DATA EXTRACT:
::::::::
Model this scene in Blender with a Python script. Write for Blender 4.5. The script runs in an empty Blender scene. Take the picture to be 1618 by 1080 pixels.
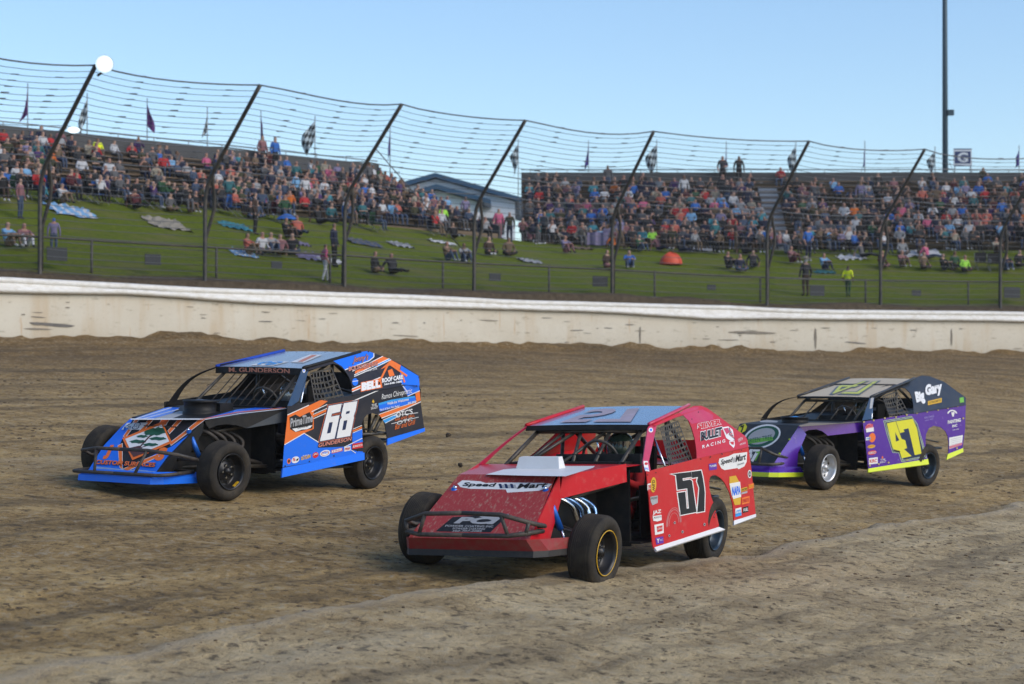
import bpy, bmesh, math, random
import numpy as np
from mathutils import Vector, Matrix
from mathutils.geometry import tessellate_polygon

# ------------------------------------------------------------------ camera, sky, light
SC = bpy.context.scene
F, TH, CZ = 3267.74, 0.010710, 3.0           # focal length in photo pixels, upward tilt, eye height
CAM = Vector((0, 0, CZ))
cd = bpy.data.cameras.new('camera'); cam = bpy.data.objects.new('camera', cd)
SC.collection.objects.link(cam); SC.camera = cam
cam.location = CAM; cam.rotation_euler = (math.pi/2 + TH, 0, 0)
cd.sensor_width = 36; cd.lens = 36*F/1618; cd.clip_end = 4000; cd.clip_start = 0.1
cd.dof.use_dof = True; cd.dof.focus_distance = 22.5; cd.dof.aperture_fstop = 2.6
W = bpy.data.worlds.new('World'); SC.world = W; W.use_nodes = True
SUN_EL, SUN_AZ = math.radians(35), math.radians(118)     # azimuth clockwise from +Y: from the right, a little behind the camera
nt = W.node_tree; bg = nt.nodes['Background']
sky = nt.nodes.new('ShaderNodeTexSky'); sky.sky_type = 'NISHITA'; sky.sun_disc = False
sky.sun_elevation = SUN_EL; sky.sun_rotation = SUN_AZ; sky.air_density = 1.0; sky.dust_density = 0.5; sky.ozone_density = 4.0
nt.links.new(sky.outputs[0], bg.inputs[0]); bg.inputs[1].default_value = 0.14
sl = bpy.data.lights.new('sun', 'SUN'); sun = bpy.data.objects.new('sun', sl); SC.collection.objects.link(sun)
sl.energy = 1.9; sl.angle = math.radians(42); sl.color = (1.0, 0.90, 0.76)
sd = Vector((math.sin(SUN_AZ)*math.cos(SUN_EL), math.cos(SUN_AZ)*math.cos(SUN_EL), math.sin(SUN_EL)))
sun.rotation_euler = sd.to_track_quat('Z', 'Y').to_euler()
vs = SC.view_settings; vs.view_transform = 'Standard'; vs.look = 'None'; vs.exposure = 0.42; vs.gamma = 1.0
rng = random.Random(7)

# ------------------------------------------------------------------ helpers
def ray(u, v):
    a, b = (u-809)/F, (v-540)/F
    return Vector((a, math.cos(TH)+b*math.sin(TH), math.sin(TH)-b*math.cos(TH)))
def at_depth(u, v, y):
    d = ray(u, v); return CAM + d*(y/d.y)
def tag(o, label=None, cat=None, group=None, kind=None):
    if label: o['label'] = label
    if cat: o['category'] = cat
    if group: o['group'] = group
    if kind: o['kind'] = kind
    return o
def link(o, parent=None):
    SC.collection.objects.link(o)
    if parent is not None: o.parent = parent
    return o
def empty(name, loc=(0, 0, 0), rz=0):
    o = bpy.data.objects.new(name, None); o.location = loc; o.rotation_euler = (0, 0, rz); o.empty_display_size = .2
    return link(o)
class MB:
    """collects faces with materials and becomes one mesh object"""
    def __init__(s): s.v = []; s.f = []; s.m = []; s.mats = []; s.sm = []
    def mi(s, mat):
        if mat not in s.mats: s.mats.append(mat)
        return s.mats.index(mat)
    def add(s, verts, faces, mat, smooth=False):
        b = len(s.v); i = s.mi(mat)
        s.v += [tuple(v) for v in verts]
        for f in faces:
            s.f.append(tuple(b+k for k in f)); s.m.append(i); s.sm.append(smooth)
    def quad(s, a, b, c, d, mat): s.add([a, b, c, d], [(0, 1, 2, 3)], mat)
    def box(s, c, size, mat, rot=None):
        x, y, z = [q/2 for q in size]
        vs_ = [Vector((i*x, j*y, k*z)) for i in (-1, 1) for j in (-1, 1) for k in (-1, 1)]
        if rot is not None: vs_ = [rot @ v for v in vs_]
        s.add([v+Vector(c) for v in vs_], [(0, 1, 3, 2), (4, 6, 7, 5), (0, 4, 5, 1), (2, 3, 7, 6), (0, 2, 6, 4), (1, 5, 7, 3)], mat)
    def tube(s, pts, r, mat, n=8, cap=True, smooth=True):
        pts = [Vector(p) for p in pts]
        rs = r if isinstance(r, (list, tuple)) else [r]*len(pts)
        vs_, fs = [], []
        up0 = None
        for i, p in enumerate(pts):
            t = ((pts[min(i+1, len(pts)-1)]-p).normalized() + (p-pts[max(i-1, 0)]).normalized())
            t = t.normalized() if t.length > 1e-9 else Vector((0, 0, 1))
            if up0 is None:
                up0 = Vector((0, 0, 1)) if abs(t.z) < .9 else Vector((1, 0, 0))
            a = (up0 - t*up0.dot(t)).normalized(); b = t.cross(a); up0 = a
            for k in range(n):
                q = 2*math.pi*k/n; vs_.append(p + (a*math.cos(q)+b*math.sin(q))*rs[i])
        for i in range(len(pts)-1):
            for k in range(n):
                fs.append((i*n+k, i*n+(k+1) % n, (i+1)*n+(k+1) % n, (i+1)*n+k))
        if cap: fs.append(tuple(range(n-1, -1, -1))); fs.append(tuple((len(pts)-1)*n+k for k in range(n)))
        s.add(vs_, fs, mat, smooth)
    def lathe(s, prof, mat, origin, axis, n=32, smooth=True):
        """prof: (along axis, radius)"""
        ax = Vector(axis).normalized(); a = ax.orthogonal().normalized(); b = ax.cross(a); o = Vector(origin)
        vs_, fs = [], []
        for (h, r) in prof:
            for k in range(n):
                q = 2*math.pi*k/n; vs_.append(o + ax*h + (a*math.cos(q)+b*math.sin(q))*r)
        for i in range(len(prof)-1):
            for k in range(n): fs.append((i*n+k, i*n+(k+1) % n, (i+1)*n+(k+1) % n, (i+1)*n+k))
        s.add(vs_, fs, mat, smooth)
    def poly(s, pts, mat, holes=()):
        """flat polygon, optionally with holes"""
        loops = [[Vector(p) for p in pts]] + [[Vector(p) for p in h] for h in holes]
        flat = [p for l in loops for p in l]
        s.add(flat, [tuple(t) for t in tessellate_polygon(loops)], mat)
    def sheet(s, pts, mat, nrm, th=.006, holes=(), back=None):
        """flat panel with thickness; nrm points to the outside"""
        nrm = Vector(nrm).normalized()
        loops = [[Vector(p) for p in pts]] + [[Vector(p) for p in h] for h in holes]
        flat = [p for l in loops for p in l]; N = len(flat)
        tr = [tuple(t) for t in tessellate_polygon(loops)]
        out = []
        for t in tr:
            a, b, c = (flat[i] for i in t)
            out.append(t if (b-a).cross(c-a).dot(nrm) > 0 else t[::-1])
        s.add(flat, out, mat)
        s.add([p-nrm*th for p in flat], [t[::-1] for t in out], back or mat)
        k = 0
        for l in loops:
            m = len(l)
            for i in range(m):
                a, b = l[i], l[(i+1) % m]
                s.add([a, b, b-nrm*th, a-nrm*th], [(0, 1, 2, 3)], back or mat)
            k += m
    def build(s, name, parent=None, fix=False):
        me = bpy.data.meshes.new(name)
        me.from_pydata(s.v, [], s.f)
        for m in s.mats: me.materials.append(m)
        me.polygons.foreach_set('material_index', s.m)
        me.polygons.foreach_set('use_smooth', s.sm)
        me.update()
        if fix:
            bm = bmesh.new(); bm.from_mesh(me); bmesh.ops.recalc_face_normals(bm, faces=bm.faces); bm.to_mesh(me); bm.free()
        return link(bpy.data.objects.new(name, me), parent)

def s2l(c): return tuple(((x/12.92) if x <= .04045 else ((x+.055)/1.055)**2.4) for x in c)
def rgb(r, g, b): return s2l((r/255, g/255, b/255))
def nd(m, t, **kw):
    n = m.node_tree.nodes.new(t)
    for k, v in kw.items(): setattr(n, k, v)
    return n
def pmat(name, col, rough=.5, metal=0., var=.0, scale=8, dust=0., dustcol=(.30, .235, .155), bump=0., bscale=40, coat=0., spec=.5, stretch=(1, 1, 1), emit=None, estr=0, dscale=5, dth=(.42, .72)):
    """principled material with noise variation and a layer of track dust broken up by noise"""
    m = bpy.data.materials.new(name); m.use_nodes = True; t = m.node_tree; L = t.links.new
    b = t.nodes['Principled BSDF']; b.inputs['Roughness'].default_value = rough; b.inputs['Metallic'].default_value = metal
    b.inputs['Base Color'].default_value = (*col, 1); b.inputs['Coat Weight'].default_value = coat; b.inputs['Coat Roughness'].default_value = .12
    b.inputs['Specular IOR Level'].default_value = spec
    if emit: b.inputs['Emission Color'].default_value = (*emit, 1); b.inputs['Emission Strength'].default_value = estr
    if var or dust or bump:
        tc = nd(m, 'ShaderNodeTexCoord'); mp = nd(m, 'ShaderNodeMapping'); mp.inputs['Scale'].default_value = stretch
        L(tc.outputs['Object'], mp.inputs[0])
        n1 = nd(m, 'ShaderNodeTexNoise'); n1.inputs['Scale'].default_value = scale; n1.inputs['Detail'].default_value = 5; L(mp.outputs[0], n1.inputs[0])
        out = None
        if var:
            mx = nd(m, 'ShaderNodeMix', data_type='RGBA'); L(n1.outputs[0], mx.inputs[0])
            mx.inputs[6].default_value = (*[c*(1-var) for c in col], 1); mx.inputs[7].default_value = (*[min(1, c*(1+var)) for c in col], 1)
            out = mx.outputs[2]
        if dust:
            n2 = nd(m, 'ShaderNodeTexNoise'); n2.inputs['Scale'].default_value = dscale; n2.inputs['Detail'].default_value = 9; n2.inputs['Roughness'].default_value = .68
            L(mp.outputs[0], n2.inputs[0])
            rp = nd(m, 'ShaderNodeMapRange'); rp.inputs[1].default_value, rp.inputs[2].default_value = dth; rp.inputs[3].default_value = dust*.25; rp.inputs[4].default_value = min(1, dust*1.3)
            L(n2.outputs[0], rp.inputs[0])
            md = nd(m, 'ShaderNodeMix', data_type='RGBA'); L(rp.outputs[0], md.inputs[0])
            if out: L(out, md.inputs[6])
            else: md.inputs[6].default_value = (*col, 1)
            md.inputs[7].default_value = (*dustcol, 1); out = md.outputs[2]
            rr = nd(m, 'ShaderNodeMapRange'); L(rp.outputs[0], rr.inputs[0]); rr.inputs[3].default_value = rough; rr.inputs[4].default_value = max(rough, .85); L(rr.outputs[0], b.inputs['Roughness'])
        if out: L(out, b.inputs['Base Color'])
        if bump:
            n3 = nd(m, 'ShaderNodeTexNoise'); n3.inputs['Scale'].default_value = bscale; n3.inputs['Detail'].default_value = 6; L(mp.outputs[0], n3.inputs[0])
            bp_ = nd(m, 'ShaderNodeBump'); bp_.inputs['Strength'].default_value = bump; bp_.inputs['Distance'].default_value = .02
            L(n3.outputs[0], bp_.inputs['Height']); L(bp_.outputs[0], b.inputs['Normal'])
    return m

# ------------------------------------------------------------------ text as flat faces
_txt = {}
def glyphs(s, off=0., shear=0.):
    """2-D triangles of a string, normalised so that its box is 0..1 x 0..1 (without the outline offset)"""
    key = (s, off, shear)
    if key in _txt: return _txt[key]
    c = bpy.data.curves.new('t', 'FONT'); c.body = s; c.size = 1; c.offset = off; c.shear = shear; c.resolution_u = 3; c.fill_mode = 'FRONT'
    o = bpy.data.objects.new('t', c); SC.collection.objects.link(o)
    dg = bpy.context.evaluated_depsgraph_get(); dg.update()
    me = bpy.data.meshes.new_from_object(o.evaluated_get(dg))
    V = np.empty(len(me.vertices)*3, 'f'); me.vertices.foreach_get('co', V); V = V.reshape(-1, 3)[:, :2].copy()
    P = [tuple(p.vertices) for p in me.polygons]
    bpy.data.objects.remove(o); bpy.data.curves.remove(c); bpy.data.meshes.remove(me)
    _txt[key] = (V, P); return V, P
def textbox(s, shear=0.):
    V, P = glyphs(s, 0., shear); return V.min(0), V.max(0)
def put_text(mb, s, fn, mat, off=0., shear=0.):
    """fn maps (0..1, 0..1) in the text's box to a 3-D point"""
    lo, hi = textbox(s, shear); V, P = glyphs(s, off, shear)
    q = (V-lo)/(hi-lo)
    mb.add([fn(a, b) for a, b in q], P, mat)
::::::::
WHAT TO WORK ON: From the top of the listing above, repeat each line exactly until you reach the line containing "from mathutils.geometry import", and repeat that one too. Leave the pictures out.

RESPONSE FOR THIS EXERCISE:
Model this scene in Blender with a Python script. Write for Blender 4.5. The script runs in an empty Blender scene. Take the picture to be 1618 by 1080 pixels.
import bpy, bmesh, math, random
import numpy as np
from mathutils import Vector, Matrix
from mathutils.geometry import tessellate_polygon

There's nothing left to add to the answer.